[Problem to work on] Extract, unchanged, each line of the listing below from its first line through the line that contains "(.105, .055, .042), .65, .2, var=.4, scale=60)", inclusive, and nothing else.

[Data segment]
•••
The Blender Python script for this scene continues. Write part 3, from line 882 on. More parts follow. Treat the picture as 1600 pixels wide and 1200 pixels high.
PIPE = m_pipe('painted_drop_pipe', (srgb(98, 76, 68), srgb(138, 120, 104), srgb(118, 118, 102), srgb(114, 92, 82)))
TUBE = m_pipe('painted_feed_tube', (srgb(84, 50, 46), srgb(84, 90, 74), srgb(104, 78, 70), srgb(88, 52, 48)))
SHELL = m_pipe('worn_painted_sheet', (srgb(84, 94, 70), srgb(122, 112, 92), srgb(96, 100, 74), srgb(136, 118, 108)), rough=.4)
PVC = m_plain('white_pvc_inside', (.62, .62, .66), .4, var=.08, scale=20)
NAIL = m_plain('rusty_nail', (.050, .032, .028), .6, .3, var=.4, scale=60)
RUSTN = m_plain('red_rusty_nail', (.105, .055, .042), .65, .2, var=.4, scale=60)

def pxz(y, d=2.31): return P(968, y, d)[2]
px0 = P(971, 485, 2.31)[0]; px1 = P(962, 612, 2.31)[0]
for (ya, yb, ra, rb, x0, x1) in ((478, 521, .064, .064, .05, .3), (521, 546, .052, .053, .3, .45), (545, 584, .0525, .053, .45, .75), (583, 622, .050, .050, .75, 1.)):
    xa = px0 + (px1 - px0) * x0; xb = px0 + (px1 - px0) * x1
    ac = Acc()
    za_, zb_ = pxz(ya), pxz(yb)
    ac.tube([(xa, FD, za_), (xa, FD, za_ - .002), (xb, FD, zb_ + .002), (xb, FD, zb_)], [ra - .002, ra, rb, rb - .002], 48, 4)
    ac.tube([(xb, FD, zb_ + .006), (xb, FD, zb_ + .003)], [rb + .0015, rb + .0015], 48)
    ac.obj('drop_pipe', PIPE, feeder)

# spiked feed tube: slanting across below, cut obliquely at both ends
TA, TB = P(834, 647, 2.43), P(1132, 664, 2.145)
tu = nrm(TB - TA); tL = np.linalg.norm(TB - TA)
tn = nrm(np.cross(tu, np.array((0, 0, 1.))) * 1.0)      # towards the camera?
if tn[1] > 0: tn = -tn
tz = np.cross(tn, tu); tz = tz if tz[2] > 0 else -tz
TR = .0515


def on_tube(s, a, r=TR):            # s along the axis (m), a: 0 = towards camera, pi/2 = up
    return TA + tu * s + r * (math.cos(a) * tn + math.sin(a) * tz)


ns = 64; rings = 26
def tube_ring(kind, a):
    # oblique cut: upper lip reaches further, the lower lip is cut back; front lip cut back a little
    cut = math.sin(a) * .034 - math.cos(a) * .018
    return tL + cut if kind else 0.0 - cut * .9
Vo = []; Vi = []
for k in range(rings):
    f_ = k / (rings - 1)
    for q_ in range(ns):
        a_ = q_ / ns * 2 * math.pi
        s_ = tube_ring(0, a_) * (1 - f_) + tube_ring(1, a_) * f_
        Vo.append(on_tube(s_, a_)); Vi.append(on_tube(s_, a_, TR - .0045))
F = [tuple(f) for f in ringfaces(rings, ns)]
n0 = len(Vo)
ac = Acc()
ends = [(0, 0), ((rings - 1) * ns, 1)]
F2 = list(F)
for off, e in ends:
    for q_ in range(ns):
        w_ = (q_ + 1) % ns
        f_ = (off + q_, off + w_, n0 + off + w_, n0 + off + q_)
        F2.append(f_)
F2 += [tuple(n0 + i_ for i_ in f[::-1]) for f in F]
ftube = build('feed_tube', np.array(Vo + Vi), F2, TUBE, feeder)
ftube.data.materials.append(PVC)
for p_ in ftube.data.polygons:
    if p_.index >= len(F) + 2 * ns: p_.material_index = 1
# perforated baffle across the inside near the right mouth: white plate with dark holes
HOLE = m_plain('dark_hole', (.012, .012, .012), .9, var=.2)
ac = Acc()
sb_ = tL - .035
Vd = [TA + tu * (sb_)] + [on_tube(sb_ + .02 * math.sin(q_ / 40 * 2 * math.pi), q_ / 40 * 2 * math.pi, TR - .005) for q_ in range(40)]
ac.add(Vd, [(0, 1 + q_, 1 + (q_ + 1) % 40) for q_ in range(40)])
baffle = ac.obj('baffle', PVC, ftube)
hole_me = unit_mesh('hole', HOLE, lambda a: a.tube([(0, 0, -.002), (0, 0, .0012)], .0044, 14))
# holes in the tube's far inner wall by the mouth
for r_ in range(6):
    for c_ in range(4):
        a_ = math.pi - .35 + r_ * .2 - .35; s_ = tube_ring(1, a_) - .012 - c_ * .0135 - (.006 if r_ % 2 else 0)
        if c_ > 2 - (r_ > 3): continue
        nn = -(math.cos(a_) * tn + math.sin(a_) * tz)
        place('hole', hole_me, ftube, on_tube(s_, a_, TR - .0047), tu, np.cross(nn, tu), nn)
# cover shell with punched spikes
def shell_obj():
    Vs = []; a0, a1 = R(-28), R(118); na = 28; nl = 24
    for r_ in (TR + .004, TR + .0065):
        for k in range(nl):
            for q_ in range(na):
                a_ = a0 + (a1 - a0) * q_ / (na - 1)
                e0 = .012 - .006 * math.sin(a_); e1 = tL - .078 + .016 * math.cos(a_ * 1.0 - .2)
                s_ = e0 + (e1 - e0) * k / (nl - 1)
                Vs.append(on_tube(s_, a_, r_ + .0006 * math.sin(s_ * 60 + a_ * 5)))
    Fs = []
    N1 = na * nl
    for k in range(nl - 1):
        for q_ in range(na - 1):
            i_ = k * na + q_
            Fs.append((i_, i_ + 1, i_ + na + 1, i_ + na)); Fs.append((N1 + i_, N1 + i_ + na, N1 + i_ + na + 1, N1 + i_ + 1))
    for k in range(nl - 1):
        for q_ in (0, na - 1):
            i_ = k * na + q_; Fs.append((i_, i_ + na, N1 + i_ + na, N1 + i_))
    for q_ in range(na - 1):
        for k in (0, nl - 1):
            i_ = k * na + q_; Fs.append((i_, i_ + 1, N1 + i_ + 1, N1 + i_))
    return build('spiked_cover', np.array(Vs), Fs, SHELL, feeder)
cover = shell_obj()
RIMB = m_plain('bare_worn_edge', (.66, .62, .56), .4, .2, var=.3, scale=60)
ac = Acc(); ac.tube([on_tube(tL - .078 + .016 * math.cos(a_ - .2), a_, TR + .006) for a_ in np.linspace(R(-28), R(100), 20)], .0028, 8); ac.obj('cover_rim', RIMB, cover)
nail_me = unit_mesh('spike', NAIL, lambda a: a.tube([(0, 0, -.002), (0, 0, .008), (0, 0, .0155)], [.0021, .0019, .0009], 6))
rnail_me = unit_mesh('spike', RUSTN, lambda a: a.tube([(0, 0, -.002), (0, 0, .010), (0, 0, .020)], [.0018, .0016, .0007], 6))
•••
[Expected answer]
The Blender Python script for this scene continues. Write part 3, from line 882 on. More parts follow. Treat the picture as 1600 pixels wide and 1200 pixels high.
PIPE = m_pipe('painted_drop_pipe', (srgb(98, 76, 68), srgb(138, 120, 104), srgb(118, 118, 102), srgb(114, 92, 82)))
TUBE = m_pipe('painted_feed_tube', (srgb(84, 50, 46), srgb(84, 90, 74), srgb(104, 78, 70), srgb(88, 52, 48)))
SHELL = m_pipe('worn_painted_sheet', (srgb(84, 94, 70), srgb(122, 112, 92), srgb(96, 100, 74), srgb(136, 118, 108)), rough=.4)
PVC = m_plain('white_pvc_inside', (.62, .62, .66), .4, var=.08, scale=20)
NAIL = m_plain('rusty_nail', (.050, .032, .028), .6, .3, var=.4, scale=60)
RUSTN = m_plain('red_rusty_nail', (.105, .055, .042), .65, .2, var=.4, scale=60)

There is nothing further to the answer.